As you turn the knob counter-clockwise towards “Shuffle”, an increasing amount of shuffle feel will be added to the echo rhythm. As you turn
the knob clockwise from the center “0” setting an increasing amount of swing feel will be imparted on the tremolo sound. The amount of Shuffle or Swing dialed in with the knob will be relative to the currently set Rhythm. Groove settings are imparted on the signal regardless of the type of modulation used, the rate, or the rhythm setting.

FEEL
The Feel knob is similar to the Groove control but in this case shifts your whole delay output in relation to the beat, not just the groove of the pattern. The Feel control is like being able to control how echoes play
in relation to the “pocket”; should they relax slightly behind the beat or propel the movement forward, slightly rushing the tempo?

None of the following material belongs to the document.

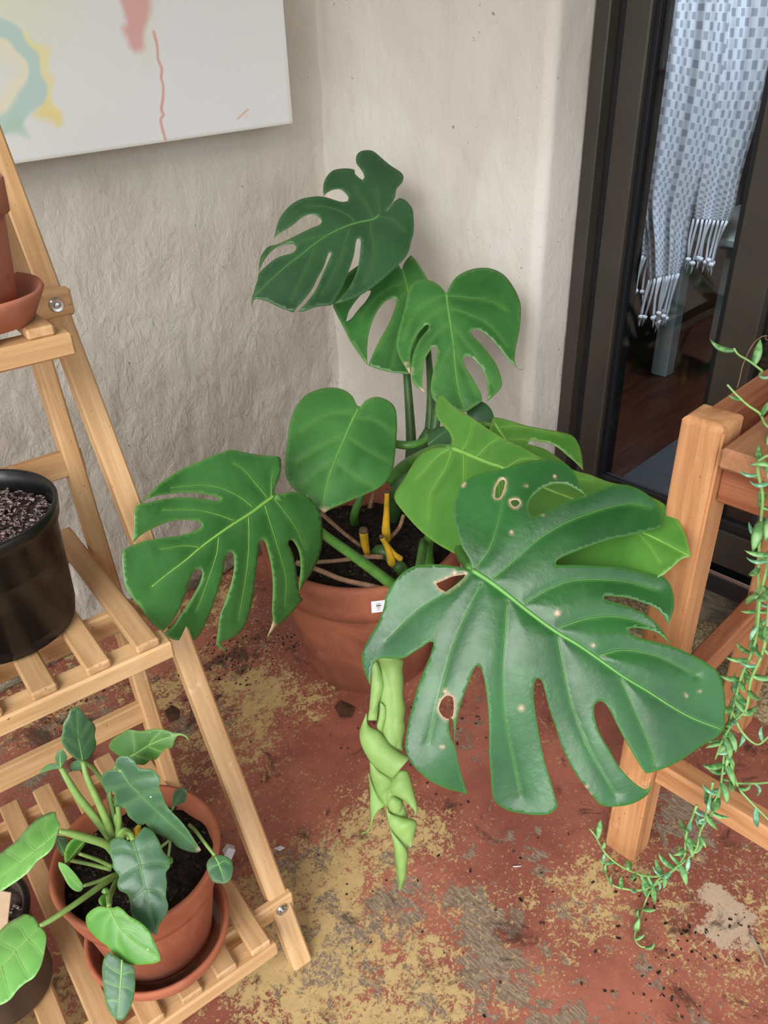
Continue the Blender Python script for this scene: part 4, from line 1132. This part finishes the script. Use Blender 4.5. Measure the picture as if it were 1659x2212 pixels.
pleaf("590,350* 565,330 557,318 565,290 590,265 620,250 640,232 670,228 720,235 780,225 840,228 890,244 930,248 960,265 968,291* 950,268 915,256 895,280 880,320 850,325 830,345 800,380 770,385 740,408 700,405 660,388 620,368", M['phil_o'], M['phil_v'],
      (*P5(610, 390), .95), (*P5(965, 285), .92), (*P5(720, 235), .935), "615,385 680,360 760,310 840,275 935,252", ["690,352 690,300 680,240", "760,312 790,270 830,235", "690,355 740,375 770,382", "760,315 800,330 830,340"],
      pet=[pp(590, 770, .955), pp(575, 650, .955), pp(560, 560, .955), pp(580, 450, .955), pp(612, 392, .951)])
pleaf("640,360* 615,363 595,380 590,410 602,430 560,435 530,450 517,480 533,520 545,552 580,545 588,590 580,620 620,625 645,640 655,670 690,700 720,720 745,708 752,720 790,755 840,780 880,800 910,830 960,850 1010,858 1029,845* 1000,800 960,740 920,690 880,650 850,610 830,560 815,520 820,480 800,450 770,430 730,430 700,415 690,390 665,365", M['phil'], M['phil_vd'],
      (*P5(620, 430), .905), (*P5(1028, 845), .915), (*P5(830, 520), .905), "618,430 660,500 720,560 830,670 930,760 1020,840", ["660,500 740,470 800,470", "720,560 780,540 820,540", "780,620 830,600 860,630", "660,505 600,520 545,530", "720,565 670,600 620,622", "800,645 780,690 760,720"],
      bend=dict(d=.4, t=.15, w=.06, wf=22), pet=[pp(600, 790, .955), pp(610, 690, .94), pp(600, 560, .925), pp(608, 460, .912), pp(620, 432, .906)], dmg=[(1022, 842, 6)])
pleaf("680,792* 660,800 620,780 580,785 560,810 558,850 575,900 580,940 610,975 600,1010 610,1050 650,1070 665,1110 670,1160 690,1200 730,1240 775,1270 802,1281* 815,1230 850,1180 862,1130 850,1080 855,1010 850,960 870,930 865,890 835,850 815,800 785,750 755,730 740,725 720,745 700,775", M['phil'], M['phil_vd'],
      (*P5(680, 795), .905), (*P5(800, 1280), .865), (*P5(860, 930), .895), "682,798 700,860 720,930 750,1060 770,1160 795,1272", ["700,860 630,840 570,850", "715,920 660,950 605,990", "745,1040 700,1080 660,1110", "700,860 760,820 790,780", "718,925 790,910 860,920", "745,1045 800,1050 850,1090"],
      bend=dict(d=.35, t=.2, w=.05, wf=20), pet=[pp(610, 800, .95), pp(640, 760, .93), pp(670, 765, .912), pp(681, 793, .906)])
pleaf("308,712* 290,682 285,650 265,648 220,665 170,700 130,740 90,790 40,830 -10,870 -60,930 -80,1010 -60,1060 0,1055 60,1020 110,985 150,950 190,900 240,865 270,830 285,790 297,750", M['phil_p'], M['phil_v'],
      (*P5(300, 745), .90), (*P5(-60, 1030), .87), (*P5(270, 830), .885), "298,745 240,800 200,830 130,885 60,940 -50,1020", ["240,798 220,740 230,690", "180,845 140,800 130,760", "110,900 60,870 30,850", "240,802 220,850 190,880", "180,848 150,900 120,960", "100,908 60,960 20,1030"],
      bend=dict(l=.5, r=.2, t=.1), pet=[pp(585, 850, .95), pp(545, 815, .935), pp(450, 785, .92), pp(360, 760, .908), pp(300, 748, .901)], pr=(.006, .005, .0045, .003))
pleaf("200,1232* 180,1195 150,1175 120,1172 90,1190 50,1210 15,1240 -30,1300 -70,1400 -80,1530 -40,1640 0,1638 50,1610 90,1560 130,1525 170,1500 195,1465 215,1420 230,1350 237,1290 225,1255", M['phil_p'], M['phil_v'],
      (*P5(205, 1235), .86), (*P5(-70, 1580), .81), (*P5(235, 1350), .835), "203,1236 110,1330 50,1395 0,1450 -60,1560", ["140,1300 100,1240 60,1225", "80,1362 20,1330 -20,1310", "140,1300 180,1340 215,1390", "80,1365 110,1430 150,1500", "10,1440 30,1520 50,1590"],
      bend=dict(d=.4, t=.12), pet=[pp(610, 965, .95), pp(540, 1010, .925), pp(400, 1110, .89), pp(280, 1190, .87), pp(205, 1235, .861)])
pleaf("560,1135* 578,1140 602,1132 630,1150 660,1180 720,1215 760,1255 790,1310 820,1390 822,1411* 790,1425 740,1430 680,1432 630,1420 590,1390 550,1340 500,1300 460,1260 440,1215 442,1180 470,1150 510,1132 545,1138", M['phil_b'], M['phil_v'],
      (*P5(558, 1135), .86), (*P5(820, 1408), .83), (*P5(690, 1200), .85), "558,1138 600,1230 650,1285 700,1330 812,1402", ["575,1170 630,1180 680,1220", "610,1240 680,1250 740,1290", "575,1175 540,1220 530,1290", "610,1245 600,1310 640,1390", "560,1145 500,1160 460,1200"],
      bend=dict(d=.55, t=.2), pet=[pp(600, 1000, .94), pp(580, 1040, .91), pp(562, 1085, .88), pp(558, 1136, .861)], mw=2.0)
pleaf("545,1142* 515,1125 504,1100 518,1078 545,1066 572,1085 576,1115 568,1140", M['phil_b'], M['phil_v'], (*P5(545, 1066), .885), (*P5(550, 1140), .87), (*P5(576, 1110), .88), "545,1070 545,1135", bend=dict(d=.5))
pleaf("535,1068* 520,1060 525,1045 545,1035 562,1055 560,1080 545,1085", M['phil_p'], M['phil_v'], (*P5(530, 1040), .895), (*P5(550, 1082), .885), (*P5(562, 1060), .89), "535,1042 548,1080", bend=dict(d=.3))
pleaf("555,1368* 532,1400 522,1460 530,1550 540,1620 565,1680 600,1714 630,1714 660,1670 685,1600 693,1530 690,1470 685,1440 640,1422 600,1392", M['phil'], M['phil_v'],
      (*P5(620, 1400), .84), (*P5(605, 1714), .82), (*P5(693, 1500), .835), "625,1405 620,1500 612,1600 605,1708", ["620,1480 660,1470 685,1470", "618,1540 655,1550 685,1570", "620,1480 570,1450 545,1430", "617,1545 570,1530 532,1510", "612,1620 575,1610 550,1620"], bend=dict(d=.5, t=.1))
pleaf("1100,872* 1072,888 1057,920 1065,960 1085,1000 1105,1012 1150,1015 1180,995 1193,950 1190,910 1165,880 1130,870", M['phil'], M['phil_v'],
      (*P5(1100, 874), .94), (*P5(1155, 1010), .925), (*P5(1190, 930), .935), "1102,876 1130,940 1150,1005", ["1120,915 1150,900 1175,915", "1120,918 1090,930 1070,950"], pet=[pp(970, 716, .97), pp(1000, 745, .955), pp(1050, 810, .948), pp(1100, 873, .941)], pr=(.0022, .002), mw=1.8)
pleaf("888,626* 884,600 883,575 895,540 925,528 955,536 957,570 945,600 912,612", M['phil'], M['phil_vd'], (*P5(890, 620), 1.0), (*P5(940, 532), .99), (*P5(955, 590), .995), "890,620 920,570 935,535", pet=[pp(880, 640, 1.03), pp(889, 622, 1.001)], pr=(.002, .0015), mw=1.4)
pleaf("335,915* 330,870 345,820 380,785 415,782 440,800 420,840 380,880 345,915", M['phil_b'], M['phil_v'], (*P5(400, 865), .93), (*P5(340, 912), .92), (*P5(432, 800), .915), "432,798 385,850 340,912", bend=dict(d=.3), pet=[pp(575, 930, .955), pp(500, 895, .945), pp(405, 862, .931)], pr=(.0025, .002), mw=1.6)
pleaf("300,905* 340,920 380,960 410,1000 427,1030 415,1055 385,1055 350,1025 320,970 300,930", M['phil_p'], M['phil_v'], (*P5(425, 1040), .925), (*P5(300, 908), .915), (*P5(345, 1020), .92), "424,1042 370,990 303,910", bend=dict(d=.4), pet=[pp(592, 968, .95), pp(500, 1005, .938), pp(424, 1028, .926)], pr=(.0025, .002), mw=1.6)
pleaf("290,772* 320,775 348,792 340,850 322,875 300,845 285,810", M['phil'], M['phil_v'], (*P5(335, 870), .935), (*P5(292, 772), .925), (*P5(348, 800), .93), "333,868 310,820 295,780", bend=dict(d=.3), pet=[pp(570, 945, .957), pp(450, 915, .95), pp(360, 895, .942), pp(334, 868, .936)], pr=(.0025, .002), mw=1.6)
pleaf("312,425* 290,402 282,370 298,337 320,332 345,370 330,395", M['phil'], M['phil_v'], (*P5(312, 424), .925), (*P5(310, 332), .915), (*P5(345, 370), .92), "312,422 308,380 310,338", bend=dict(d=.4), pet=[pp(570, 785, .955), pp(480, 670, .945), pp(400, 570, .935), pp(345, 480, .929), pp(312, 424, .926)], pr=(.0055, .0045, .003), mw=1.6)
pleaf("312,428* 280,430 240,440 195,457* 225,420 255,403 290,405", M['phil'], M['phil_vd'], (*P5(312, 426), .926), (*P5(195, 456), .935), (*P5(255, 404), .93), "310,426 250,422 200,454", bend=dict(d=.4), mw=1.4)
pleaf("430,392* 425,415 415,435 380,440 360,425 362,405 378,390 408,384", M['phil'], M['phil_vd'], (*P5(430, 395), .94), (*P5(362, 425), .945), (*P5(410, 438), .943), "428,396 395,410 365,422", bend=dict(d=.3), pet=[pp(625, 745, .965), pp(590, 620, .96), pp(530, 500, .953), pp(470, 420, .946), pp(430, 394, .941)], pr=(.0032, .0022), mw=1.4)
pleaf("862,880* 870,876 882,885 885,905 872,918 860,910", M['phil_b'], M['phil_v'], (*P5(862, 880), .955), (*P5(874, 917), .95), (*P5(885, 890), .952), "863,882 874,912", bend=dict(d=.3), pet=[pp(800, 850, .97), pp(845, 812, .96), pp(870, 800, .958), pp(862, 880, .956)], pr=(.002, .0016), mw=1.2)
for k, (pts, r) in enumerate([([pp(580, 800, .968), pp(585, 740, .958), pp(595, 660, .952)], (.006, .0045, .002)), ([pp(690, 800, .965), pp(700, 750, .95), pp(715, 715, .945)], (.006, .005, .002)), ([pp(600, 790, .962), pp(625, 755, .948), pp(655, 760, .942), pp(665, 790, .94)], (.005, .006, .005, .003))]):
    tube('leaf_sheath', pts, list(r), M['cut_yellow'] if k == 1 else M['phil_v'], phil, 8)
tube('stem', [np.array((CRN[0]+.01, CRN[1]+.012, pz+.150)), pp(610, 850, .97), pp(605, 800, .965)], [.012, .011, .008], M['petiole'], phil, 10)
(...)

By turning the control counter-clockwise an increasing amount of delay is imparted on both left and right channels before echoes are heard, similar to pre-delay in reverb. We called this one Draggin’ because it has the effect of sliding behind the downbeat. As the control is increased, delay is added the effect will fall further and further behind the down- beat.

On the other end of the spectrum is Rushin’. Instead of sliding the modulation behind the beat it begins to move it ahead of the beat. This is kind of like adding a negative pre-delay. As you turn the knob further towards the maximum value, echoes will be moving increasingly ahead of the beat.